[Begin Provided data]
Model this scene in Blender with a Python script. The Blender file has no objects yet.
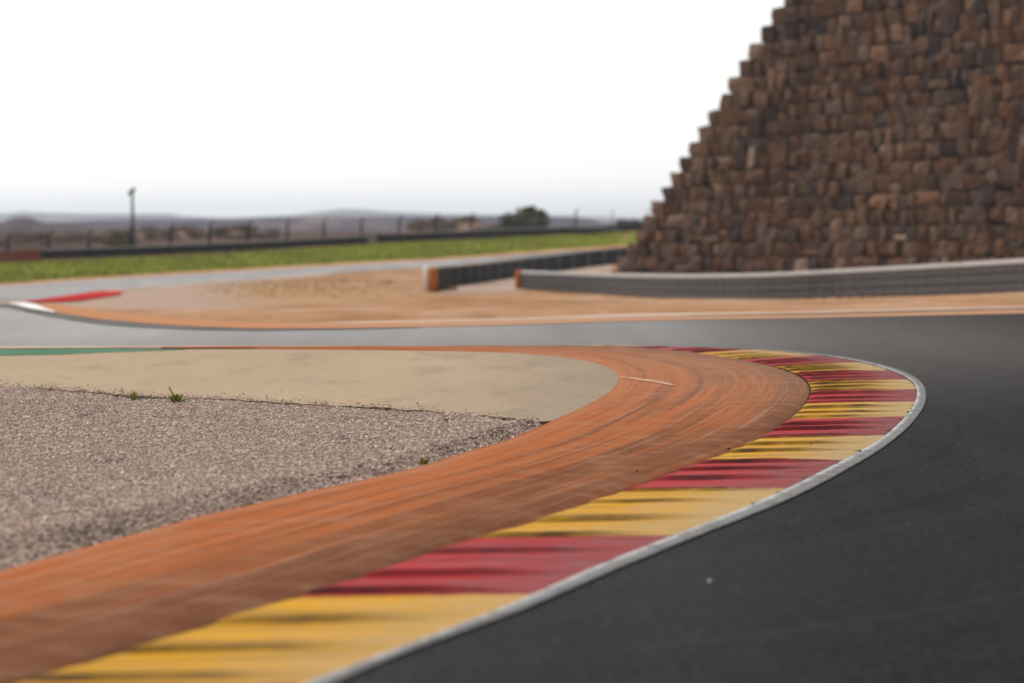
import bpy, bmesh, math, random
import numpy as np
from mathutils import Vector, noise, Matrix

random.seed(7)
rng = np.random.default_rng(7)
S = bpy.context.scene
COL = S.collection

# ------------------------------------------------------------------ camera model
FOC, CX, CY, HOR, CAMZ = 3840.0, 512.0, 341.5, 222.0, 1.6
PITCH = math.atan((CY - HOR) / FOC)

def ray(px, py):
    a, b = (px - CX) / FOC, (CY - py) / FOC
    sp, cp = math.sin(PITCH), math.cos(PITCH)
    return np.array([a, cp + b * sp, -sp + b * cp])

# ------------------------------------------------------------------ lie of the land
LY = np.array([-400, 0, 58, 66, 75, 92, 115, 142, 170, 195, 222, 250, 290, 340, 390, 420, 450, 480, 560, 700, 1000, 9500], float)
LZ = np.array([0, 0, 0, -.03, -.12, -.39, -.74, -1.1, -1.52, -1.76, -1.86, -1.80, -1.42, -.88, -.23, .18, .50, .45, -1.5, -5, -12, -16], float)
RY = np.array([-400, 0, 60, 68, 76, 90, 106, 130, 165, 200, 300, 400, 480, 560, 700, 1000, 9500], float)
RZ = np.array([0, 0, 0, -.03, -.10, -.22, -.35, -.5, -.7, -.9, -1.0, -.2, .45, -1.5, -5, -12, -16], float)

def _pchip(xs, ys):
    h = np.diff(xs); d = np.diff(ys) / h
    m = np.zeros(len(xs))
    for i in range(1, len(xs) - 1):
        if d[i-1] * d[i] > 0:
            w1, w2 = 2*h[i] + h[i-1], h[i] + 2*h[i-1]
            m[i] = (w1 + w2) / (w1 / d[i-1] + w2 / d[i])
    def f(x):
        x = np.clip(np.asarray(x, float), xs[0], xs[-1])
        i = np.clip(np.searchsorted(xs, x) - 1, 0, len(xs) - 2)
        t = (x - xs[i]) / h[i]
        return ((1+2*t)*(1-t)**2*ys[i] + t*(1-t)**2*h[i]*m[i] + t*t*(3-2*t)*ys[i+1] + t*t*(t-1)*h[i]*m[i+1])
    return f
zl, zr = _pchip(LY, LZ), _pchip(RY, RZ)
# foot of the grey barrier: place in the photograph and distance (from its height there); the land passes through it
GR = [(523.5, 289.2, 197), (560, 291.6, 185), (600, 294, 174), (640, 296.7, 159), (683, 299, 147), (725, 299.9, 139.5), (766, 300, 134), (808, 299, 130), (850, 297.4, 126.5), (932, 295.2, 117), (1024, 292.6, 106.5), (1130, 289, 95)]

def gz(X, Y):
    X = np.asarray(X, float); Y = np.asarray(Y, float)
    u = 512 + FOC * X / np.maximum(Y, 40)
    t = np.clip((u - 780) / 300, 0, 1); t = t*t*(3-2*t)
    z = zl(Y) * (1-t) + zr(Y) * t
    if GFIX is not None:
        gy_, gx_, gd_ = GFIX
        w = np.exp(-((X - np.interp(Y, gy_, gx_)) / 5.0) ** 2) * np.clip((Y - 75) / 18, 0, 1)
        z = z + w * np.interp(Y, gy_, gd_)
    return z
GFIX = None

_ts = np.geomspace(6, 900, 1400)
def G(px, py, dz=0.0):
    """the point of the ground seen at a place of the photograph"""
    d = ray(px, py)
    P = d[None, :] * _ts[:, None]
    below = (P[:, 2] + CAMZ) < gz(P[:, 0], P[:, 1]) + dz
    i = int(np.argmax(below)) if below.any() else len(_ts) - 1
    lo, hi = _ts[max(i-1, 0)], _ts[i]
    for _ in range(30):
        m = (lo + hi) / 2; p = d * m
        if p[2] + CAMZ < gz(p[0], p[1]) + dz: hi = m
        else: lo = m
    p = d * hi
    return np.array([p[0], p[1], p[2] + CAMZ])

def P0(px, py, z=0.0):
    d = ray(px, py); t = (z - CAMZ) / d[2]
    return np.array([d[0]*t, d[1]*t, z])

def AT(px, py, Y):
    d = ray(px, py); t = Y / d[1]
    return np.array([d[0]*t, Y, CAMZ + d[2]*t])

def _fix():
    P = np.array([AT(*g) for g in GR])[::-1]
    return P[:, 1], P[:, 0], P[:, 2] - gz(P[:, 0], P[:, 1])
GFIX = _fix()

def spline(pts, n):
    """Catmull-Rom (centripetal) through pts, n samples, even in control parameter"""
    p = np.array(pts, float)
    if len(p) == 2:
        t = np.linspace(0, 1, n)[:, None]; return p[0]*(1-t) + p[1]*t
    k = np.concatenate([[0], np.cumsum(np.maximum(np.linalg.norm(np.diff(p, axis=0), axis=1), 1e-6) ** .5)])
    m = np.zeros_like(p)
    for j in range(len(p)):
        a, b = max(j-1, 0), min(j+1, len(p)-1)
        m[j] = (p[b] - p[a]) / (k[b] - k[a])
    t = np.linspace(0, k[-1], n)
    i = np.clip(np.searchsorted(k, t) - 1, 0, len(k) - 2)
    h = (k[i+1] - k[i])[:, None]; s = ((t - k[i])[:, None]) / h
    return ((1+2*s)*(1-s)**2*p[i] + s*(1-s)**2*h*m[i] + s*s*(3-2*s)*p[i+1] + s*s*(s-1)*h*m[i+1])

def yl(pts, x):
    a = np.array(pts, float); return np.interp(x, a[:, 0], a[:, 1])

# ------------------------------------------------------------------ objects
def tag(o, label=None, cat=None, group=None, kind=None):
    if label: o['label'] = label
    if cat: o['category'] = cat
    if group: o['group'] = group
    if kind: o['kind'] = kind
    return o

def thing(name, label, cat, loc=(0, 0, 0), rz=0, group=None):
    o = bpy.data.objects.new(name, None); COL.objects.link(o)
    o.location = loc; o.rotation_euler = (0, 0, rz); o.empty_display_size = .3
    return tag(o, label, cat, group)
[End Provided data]
### Objective
Please extract exactly the lines of the data, from the first through the line containing "-.2, .45, -1.5, -5, -12, -16], float)", and add no pictures to the copy.

### Written answer
Model this scene in Blender with a Python script. The Blender file has no objects yet.
import bpy, bmesh, math, random
import numpy as np
from mathutils import Vector, noise, Matrix

random.seed(7)
rng = np.random.default_rng(7)
S = bpy.context.scene
COL = S.collection

# ------------------------------------------------------------------ camera model
FOC, CX, CY, HOR, CAMZ = 3840.0, 512.0, 341.5, 222.0, 1.6
PITCH = math.atan((CY - HOR) / FOC)

def ray(px, py):
    a, b = (px - CX) / FOC, (CY - py) / FOC
    sp, cp = math.sin(PITCH), math.cos(PITCH)
    return np.array([a, cp + b * sp, -sp + b * cp])

# ------------------------------------------------------------------ lie of the land
LY = np.array([-400, 0, 58, 66, 75, 92, 115, 142, 170, 195, 222, 250, 290, 340, 390, 420, 450, 480, 560, 700, 1000, 9500], float)
LZ = np.array([0, 0, 0, -.03, -.12, -.39, -.74, -1.1, -1.52, -1.76, -1.86, -1.80, -1.42, -.88, -.23, .18, .50, .45, -1.5, -5, -12, -16], float)
RY = np.array([-400, 0, 60, 68, 76, 90, 106, 130, 165, 200, 300, 400, 480, 560, 700, 1000, 9500], float)
RZ = np.array([0, 0, 0, -.03, -.10, -.22, -.35, -.5, -.7, -.9, -1.0, -.2, .45, -1.5, -5, -12, -16], float)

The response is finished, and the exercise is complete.